Holding power to account through nonprofit journalism
Lillian Mongeau is Membership Manager at The Hechinger Report. The Hechinger Report is currently one of more than 100 organizations participating in News Match, a national matching gifts campaign to encourage grassroots support for nonprofit news organizations.
As journalists, we know that history-altering change can occur when those in power are held to account and those without power are offered a voice in the public square.
At The Hechinger Report, we believe the story of our education system and the children it serves is the story of our future. As a nonprofit news organization, our work is to tell that story honestly and in-depth. We provide nuanced, careful reporting to help students, families, educators and policymakers make thoughtful, informed decisions.
But informing an audience of people who are personally invested in education is only one part of our mission. Our distribution model — which involves co-publishing with a growing roster of national and local media partners — means that we are also working to keep the broader audience of American taxpayers informed about just how the $634 billion the United States spends on public education gets used.
Our reporters aren’t satisfied with “desk stories.” They travel the country to be inside classrooms and learn, first-hand, from teachers, students and families. In 2016 alone, we earned 12 journalism awards for work ranging from a multi-part investigation of child care in Mississippi to a story about Chinese immigrant students told with the help of an interactive video game.
The work we do is critical to the future of our democracy. But it is not free.

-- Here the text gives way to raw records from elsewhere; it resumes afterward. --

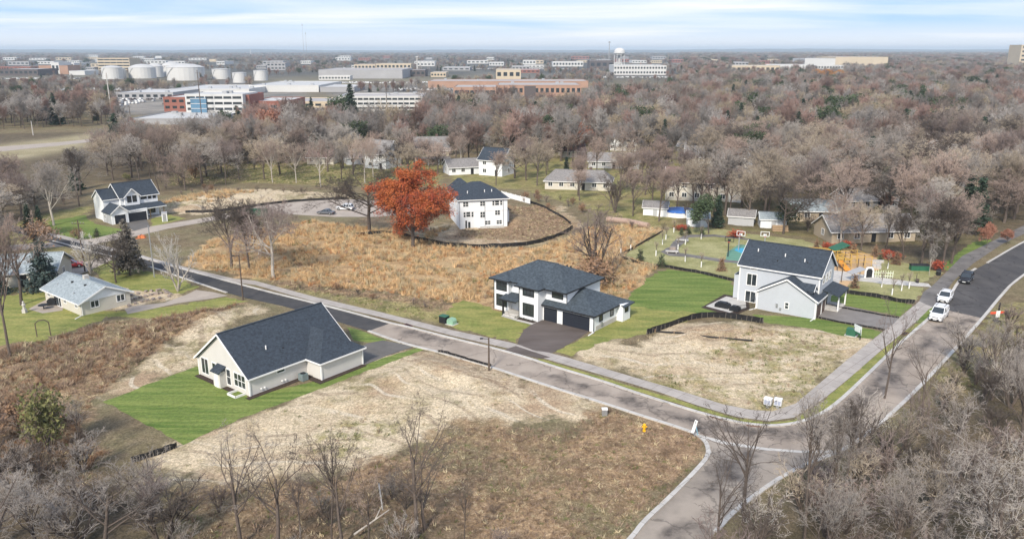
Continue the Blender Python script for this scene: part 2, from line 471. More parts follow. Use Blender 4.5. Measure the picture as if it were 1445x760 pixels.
sheet('sidewalk_gutter', [(985, 614), (998, 622), (1004, 638), (992, 657), (950, 700), (912, 735), (900, 753), (893, 757), (907, 737), (945, 702), (985, 661), (1000, 643), (998, 626)], 0.028, M['concrete'], hard=False)
# walks
sw = [(60, 325), (200, 360), (270, 379), (330, 393), (360, 396), (445, 419), (540, 441), (640, 466), (720, 483), (800, 504), (895, 532), (960, 551), (1020, 570), (1060, 578), (1090, 580), (1123, 569), (1190, 512), (1254, 461), (1297, 425),
      (1322, 435), (1294, 453), (1240, 497), (1200, 532), (1163, 562), (1120, 589), (1085, 594), (1040, 588), (982, 571), (930, 553), (850, 529), (790, 512), (720, 492), (640, 474), (540, 448), (445, 426), (360, 402), (330, 398), (270, 384), (200, 365), (60, 330)]
sheet('sidewalk', sw, 0.030, M['walk'])
sheet('sidewalk_asphalt', [(1297, 425), (1303, 412), (1317, 402), (1358, 361), (1403, 339), (1480, 300), (1500, 304), (1413, 345), (1373, 372), (1345, 397), (1328, 422), (1322, 436)], 0.031, M['old_walk'])
sheet('path', [(1170, 416), (1176, 381), (1235, 390), (1262, 394), (1310, 400), (1314, 405), (1300, 404), (1250, 401), (1228, 398), (1205, 396), (1185, 396), (1180, 417)], 0.033, M['concrete'], jit=0.15)
# driveways
sheet('driveway', [(505, 490), (520, 484), (540, 480), (562, 484), (584, 489), (563, 496), (545, 502), (512, 516), (505, 505)], 0.034, M['drive'])
sheet('driveway', [(757, 452), (766, 448), (790, 456), (832, 467), (819, 476), (800, 487), (779, 498), (752, 494), (730, 485), (733, 476), (740, 465)], 0.034, M['drive_warm'])
sheet('driveway', [(728, 488), (752, 496), (777, 504), (763, 506), (735, 500), (712, 493)], 0.037, M['drive_warm'], hard=False)
sheet('driveway', [(1152, 447), (1146, 440), (1167, 428), (1200, 433), (1269, 448), (1262, 456), (1250, 465), (1210, 458)], 0.034, M['drive_pale'])
sheet('driveway', [(178, 313), (186, 308), (207, 310), (212, 320), (203, 322), (189, 326), (180, 320)], 0.034, M['drive'])
sheet('driveway', [(176, 436), (186, 432), (232, 427), (262, 416), (277, 409), (300, 412), (322, 417), (300, 421), (250, 428), (200, 439), (180, 443)], 0.034, M['culdesac'])
sheet('driveway', [(92, 384), (112, 372), (150, 362), (160, 366), (125, 382), (100, 392)], 0.034, M['culdesac'])
# turning circle
sheet('cul_de_sac', [(-60, 350), (75, 342), (130, 337), (189, 323), (240, 315), (297, 306), (360, 292), (395, 286), (440, 283), (500, 281), (560, 285), (600, 292), (592, 301), (530, 306), (470, 306), (420, 303), (370, 300), (298, 312), (240, 322), (197, 332), (140, 343), (75, 349), (-60, 360)], 0.019, M['culdesac'])
# lawns
sheet('lawn', [(146, 567), (210, 542), (278, 516), (330, 540), (350, 560), (450, 536), (512, 516), (540, 505), (590, 490), (598, 493), (560, 508), (500, 530), (400, 568), (320, 598), (258, 627), (225, 608)], 0.012, M['lawn'], jit=0.35)
sheet('lawn', [(490, 461), (510, 466), (545, 480), (520, 483), (500, 480)], 0.012, M['lawn'], jit=.2)
sheet('lawn', [(940, 379), (1000, 388), (1036, 397), (1045, 432), (1010, 440), (985, 442), (935, 438), (885, 430), (890, 417), (910, 395)], 0.012, M['lawn'], jit=1.2)
sheet('lawn_edge', [(885, 428), (985, 440), (985, 447), (950, 458), (915, 470), (890, 474), (850, 482), (805, 503), (784, 497), (835, 470), (845, 460)], 0.011, M['lawn2'], jit=1.0)
sheet('lawn_front', [(640, 428), (660, 424), (700, 436), (757, 455), (735, 470), (727, 482), (690, 474), (640, 461), (625, 452)], 0.011, M['lawn2'], jit=1.5)
sheet('lawn', [(1062, 444), (1110, 446), (1152, 449), (1247, 468), (1232, 478), (1190, 474), (1150, 464), (1080, 455)], 0.012, M['lawn'], jit=.4)
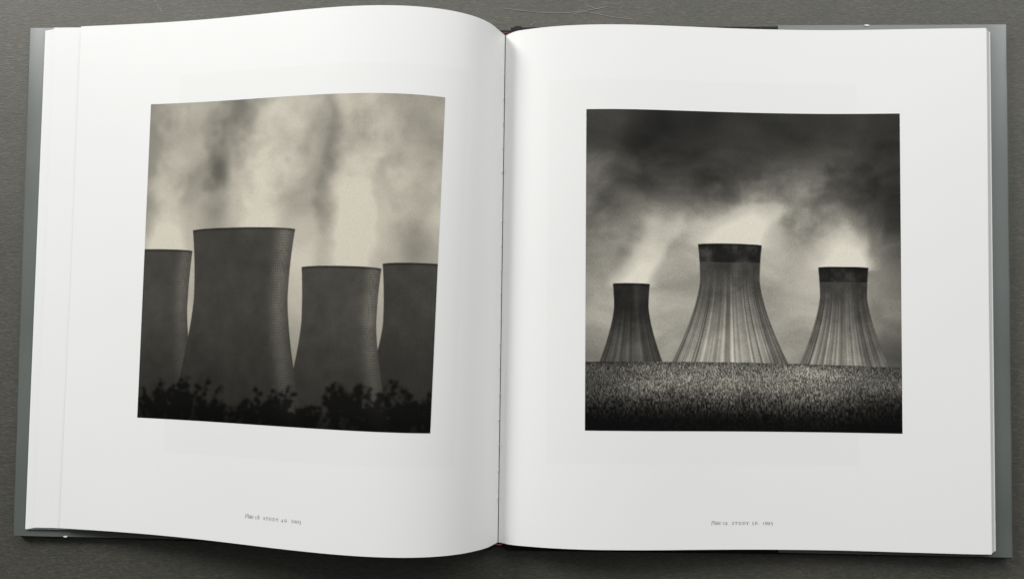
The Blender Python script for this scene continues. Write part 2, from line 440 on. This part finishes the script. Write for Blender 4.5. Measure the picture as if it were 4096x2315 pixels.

To create the thoughtful, long-form reported work we have become known, we must pay for plane tickets and economical lodging, plus fair wages for our dedicated and expert staff. (Our employees value working for us so much that, in seven years, no one has left.) We must pay fees to obtain public records for our larger investigations, hire programmers to tackle interactive storytelling projects and cover freelance reporter costs to extend our capacity.
Right now, the majority of our funding comes from about a dozen foundations, which provide subject-area grants to cover issues such as higher education and innovative teaching practices. The variety of foundations who support us guarantees our editorial independence to follow the stories we think are the most important. We are grateful for their support. Yet, we must further diversify our funding sources to survive and thrive as an independent source of education news.
That’s where our readers come in. Last year, we raised nearly 1 percent of our budget from reader donations. We also launched a membership model, offering small perks, like an exclusive newsletter, to readers who donate.
Reader-donated funds offer us greater latitude to pursue stories outside of our regularly scheduled coverage. For example, with the funds raised last year we hired a reporter to write about a county in West Virginia that has gone through profound changes in the last several decades and which may have found a way out of hardship using a model that others are already emulating. The resulting three-part series — available soon — is just one example of the detailed and insightful reporting we can accomplish… with readers’ help.